# start of Input rows

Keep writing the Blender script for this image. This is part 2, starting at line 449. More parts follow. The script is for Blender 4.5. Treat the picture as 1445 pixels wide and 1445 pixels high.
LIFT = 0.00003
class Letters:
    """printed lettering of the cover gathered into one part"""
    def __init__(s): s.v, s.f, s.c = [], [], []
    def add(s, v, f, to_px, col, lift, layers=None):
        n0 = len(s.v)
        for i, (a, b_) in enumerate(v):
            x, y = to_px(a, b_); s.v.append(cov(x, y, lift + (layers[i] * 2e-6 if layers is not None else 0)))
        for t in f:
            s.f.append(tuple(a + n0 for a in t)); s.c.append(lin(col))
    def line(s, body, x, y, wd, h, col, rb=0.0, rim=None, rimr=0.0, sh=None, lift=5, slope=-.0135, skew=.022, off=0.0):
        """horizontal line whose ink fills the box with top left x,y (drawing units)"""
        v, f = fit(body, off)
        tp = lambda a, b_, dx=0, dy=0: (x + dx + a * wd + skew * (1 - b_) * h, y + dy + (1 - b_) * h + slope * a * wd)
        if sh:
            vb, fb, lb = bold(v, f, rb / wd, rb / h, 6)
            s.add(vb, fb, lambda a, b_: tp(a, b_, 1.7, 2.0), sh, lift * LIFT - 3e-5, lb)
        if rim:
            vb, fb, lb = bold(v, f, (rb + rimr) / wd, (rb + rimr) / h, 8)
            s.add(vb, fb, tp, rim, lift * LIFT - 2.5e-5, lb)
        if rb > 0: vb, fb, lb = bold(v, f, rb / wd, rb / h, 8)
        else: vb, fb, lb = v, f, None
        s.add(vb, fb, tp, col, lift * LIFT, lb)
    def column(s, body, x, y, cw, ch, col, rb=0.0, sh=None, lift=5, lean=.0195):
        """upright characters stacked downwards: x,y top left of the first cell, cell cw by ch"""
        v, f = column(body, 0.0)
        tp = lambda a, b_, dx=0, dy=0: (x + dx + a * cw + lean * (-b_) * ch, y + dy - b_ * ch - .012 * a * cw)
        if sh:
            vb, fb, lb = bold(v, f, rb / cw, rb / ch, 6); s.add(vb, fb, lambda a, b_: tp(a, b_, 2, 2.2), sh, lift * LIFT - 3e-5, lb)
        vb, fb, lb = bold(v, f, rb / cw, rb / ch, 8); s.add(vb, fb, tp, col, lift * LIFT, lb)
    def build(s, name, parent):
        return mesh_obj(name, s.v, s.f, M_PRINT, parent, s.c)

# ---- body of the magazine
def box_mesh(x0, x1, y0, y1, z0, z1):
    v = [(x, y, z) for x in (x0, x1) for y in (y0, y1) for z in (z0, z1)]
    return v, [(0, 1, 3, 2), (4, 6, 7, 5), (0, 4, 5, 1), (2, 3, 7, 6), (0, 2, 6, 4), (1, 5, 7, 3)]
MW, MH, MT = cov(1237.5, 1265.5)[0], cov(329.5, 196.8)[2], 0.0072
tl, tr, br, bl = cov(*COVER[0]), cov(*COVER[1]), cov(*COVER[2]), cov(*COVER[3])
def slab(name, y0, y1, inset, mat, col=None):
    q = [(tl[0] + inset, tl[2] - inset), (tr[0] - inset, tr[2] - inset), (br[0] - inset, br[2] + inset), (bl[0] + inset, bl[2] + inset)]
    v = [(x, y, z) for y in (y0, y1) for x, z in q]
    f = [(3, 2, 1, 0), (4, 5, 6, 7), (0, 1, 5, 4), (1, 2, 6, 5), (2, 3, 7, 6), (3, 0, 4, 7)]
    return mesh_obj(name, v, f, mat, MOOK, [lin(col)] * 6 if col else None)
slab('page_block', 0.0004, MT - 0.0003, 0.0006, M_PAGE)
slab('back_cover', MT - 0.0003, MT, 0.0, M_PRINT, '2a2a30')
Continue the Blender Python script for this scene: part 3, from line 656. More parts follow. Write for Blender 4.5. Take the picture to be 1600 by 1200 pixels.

# end of Input rows

Exactly as shown, repeat every record.

Keep writing the Blender script for this image. This is part 2, starting at line 449. More parts follow. The script is for Blender 4.5. Treat the picture as 1445 pixels wide and 1445 pixels high.
LIFT = 0.00003
class Letters:
    """printed lettering of the cover gathered into one part"""
    def __init__(s): s.v, s.f, s.c = [], [], []
    def add(s, v, f, to_px, col, lift, layers=None):
        n0 = len(s.v)
        for i, (a, b_) in enumerate(v):
            x, y = to_px(a, b_); s.v.append(cov(x, y, lift + (layers[i] * 2e-6 if layers is not None else 0)))
        for t in f:
            s.f.append(tuple(a + n0 for a in t)); s.c.append(lin(col))
    def line(s, body, x, y, wd, h, col, rb=0.0, rim=None, rimr=0.0, sh=None, lift=5, slope=-.0135, skew=.022, off=0.0):
        """horizontal line whose ink fills the box with top left x,y (drawing units)"""
        v, f = fit(body, off)
        tp = lambda a, b_, dx=0, dy=0: (x + dx + a * wd + skew * (1 - b_) * h, y + dy + (1 - b_) * h + slope * a * wd)
        if sh:
            vb, fb, lb = bold(v, f, rb / wd, rb / h, 6)
            s.add(vb, fb, lambda a, b_: tp(a, b_, 1.7, 2.0), sh, lift * LIFT - 3e-5, lb)
        if rim:
            vb, fb, lb = bold(v, f, (rb + rimr) / wd, (rb + rimr) / h, 8)
            s.add(vb, fb, tp, rim, lift * LIFT - 2.5e-5, lb)
        if rb > 0: vb, fb, lb = bold(v, f, rb / wd, rb / h, 8)
        else: vb, fb, lb = v, f, None
        s.add(vb, fb, tp, col, lift * LIFT, lb)
    def column(s, body, x, y, cw, ch, col, rb=0.0, sh=None, lift=5, lean=.0195):
        """upright characters stacked downwards: x,y top left of the first cell, cell cw by ch"""
        v, f = column(body, 0.0)
        tp = lambda a, b_, dx=0, dy=0: (x + dx + a * cw + lean * (-b_) * ch, y + dy - b_ * ch - .012 * a * cw)
        if sh:
            vb, fb, lb = bold(v, f, rb / cw, rb / ch, 6); s.add(vb, fb, lambda a, b_: tp(a, b_, 2, 2.2), sh, lift * LIFT - 3e-5, lb)
        vb, fb, lb = bold(v, f, rb / cw, rb / ch, 8); s.add(vb, fb, tp, col, lift * LIFT, lb)
    def build(s, name, parent):
        return mesh_obj(name, s.v, s.f, M_PRINT, parent, s.c)

# ---- body of the magazine
def box_mesh(x0, x1, y0, y1, z0, z1):
    v = [(x, y, z) for x in (x0, x1) for y in (y0, y1) for z in (z0, z1)]
    return v, [(0, 1, 3, 2), (4, 6, 7, 5), (0, 4, 5, 1), (2, 3, 7, 6), (0, 2, 6, 4), (1, 5, 7, 3)]
MW, MH, MT = cov(1237.5, 1265.5)[0], cov(329.5, 196.8)[2], 0.0072
tl, tr, br, bl = cov(*COVER[0]), cov(*COVER[1]), cov(*COVER[2]), cov(*COVER[3])
def slab(name, y0, y1, inset, mat, col=None):
    q = [(tl[0] + inset, tl[2] - inset), (tr[0] - inset, tr[2] - inset), (br[0] - inset, br[2] + inset), (bl[0] + inset, bl[2] + inset)]
    v = [(x, y, z) for y in (y0, y1) for x, z in q]
    f = [(3, 2, 1, 0), (4, 5, 6, 7), (0, 1, 5, 4), (1, 2, 6, 5), (2, 3, 7, 6), (3, 0, 4, 7)]
    return mesh_obj(name, v, f, mat, MOOK, [lin(col)] * 6 if col else None)
slab('page_block', 0.0004, MT - 0.0003, 0.0006, M_PAGE)
slab('back_cover', MT - 0.0003, MT, 0.0, M_PRINT, '2a2a30')
Continue the Blender Python script for this scene: part 3, from line 656. More parts follow. Write for Blender 4.5. Take the picture to be 1600 by 1200 pixels.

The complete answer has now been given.